Per la libertà di movimento, per i diritti di cittadinanza
/

Tratto dal sito noborder.org

Mappatura dei centri di detenzione per cittadini migranti in Europa

**Traduzione per Meltingpot a cura di Gloria Bertasi

Migreurop, una rete di attivisti francesi, italiani e belgi, ha recentemente pubblicato la seconda inchiesta di monitoraggio sui centri di detenzione per cittadini migranti in Europa.

Per quanto i centri di detenzione presentino numerose diversità a seconda degli stati europei, essi tuttavia mostrano di avere un certo numero di caratteristiche comuni.
La prima sta nei ‘detenuti’: sono tutti cittadini provenienti da paesi extra-europei e non hanno commesso alcun crimine tranne aver oltrepassato frontiere privi di documenti di soggiorno.
La seconda caratteristica è che i migranti così detti ‘clandestini’ sono considerati come gruppo etnico invece di essere trattati come individui con una propria storia personale.

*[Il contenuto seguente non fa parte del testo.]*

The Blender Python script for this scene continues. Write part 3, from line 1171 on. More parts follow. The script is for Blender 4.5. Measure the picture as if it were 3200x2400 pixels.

La terza è che è praticamente impossibile che i diritti fondamentali vengano rispettati in questi luoghi. Non c’è, ad esempio, libertà di movimento, né diritto di asilo, vita privata e familiare, né vengono tutelati i diritti dei minori mentre all’interno dei cpt il trattamento è spesso sistematicamente disumano e degradante.

Il senso dell’internamento degli stranieri in Europa non è principalmente quello di punirli bensì quello di mostrare alla popolazione autoctona che i migranti, che devono essere controllati, lo sono in maniera efficiente. E’ una sorta di tacito accordo tra stato e società, che permette allo stato di garantire pubblica sicurezza. Questa la legittimazione dei centri di detenzione. La detenzione fa parte di una serie di misure che vengono definite “politiche di gestione dei flussi migratori e delle richieste di asilo”, la cui volontà sta nello spostare il controllo degli ingressi verso l’Unione Europea nei paesi situati ai confini dell’Unione.

I controlli alle frontiera e la lotta contro l’immigrazione clandestina sono oggi giorno centrali nelle politiche europee sull’immigrazione.
Prima dell’11 settembre 2001, la questione dell’immigrazione veniva trattata alla stregua della criminalità e del traffico di droga. Oggi è chiaramente associata al terrorismo. Sempre di più gli immigrati diventano il nemico, e il vocabolario di guerra viene spesso usato per descrivere la situazione e per combatterla: equipaggiamento militare per il controllo del mare, alta tecnologia, muri e barriere, centri di detenzioni ed espulsioni collettive. In questo clima, che è costantemente alimentato, la detenzione di stranieri diventa una risposta logica che viene anche applicata ai richiedenti asilo.

Con queste politiche l’Unione Europea sceglie di proteggersi dai richiedenti asilo invece di dare loro protezione. Quindi, i nuovi standard europei, che si basano sul concetto che per lo più i richiedenti asilo sarebbero ‘finti’, rendono l’accesso alle procedure di asilo sempre più difficili e contribuiscono a diminuire il livello di protezione. La detenzione dei richiedenti asilo sembra essere una risposta adeguata di fronte alla “minaccia” di un numero sempre più crescente di arrivi. Le proposte europee di risolvere questa “minaccia” fanno sempre di più riferimento alla possibilità di detenere i richiedenti asilo fuori dal territorio europeo. Questa “esternalizzazione” si applica sia ai richiedenti asilo che ai confini geografici. Lo scopo è quello di renderli sempre di più impenetrabili. L’ “esternalizzazione” del problema comporta la relazione dei paesi dell’Unione con paesi extra-europei, obbligandoli a cooperare nella lotta all’immigrazione clandestina. Il Marocco è un ottimo esempio di questo sistema: l’Unione Europea finanzia il controllo dei confini di questo paese per combattere l’immigrazione clandestina verso l’Europa. Questo trasforma lo stato terzo in una sorta di “cane da guardia dei confini europei”.

Qualsiasi siano le funzioni dei centri di detenzione – contenere i flussi migratori, organizzare le deportazioni dei clandestini, detenere i richiedenti asilo – questi sono parte del meccanismo di esclusione di quanti l’EU designa come un “rischio” o come un “nemico”.
Sono la materializzazione di un approccio securitario all’immigrazione, di un deterioramento del diritto fondamentale alla libera circolazione dei cittadini.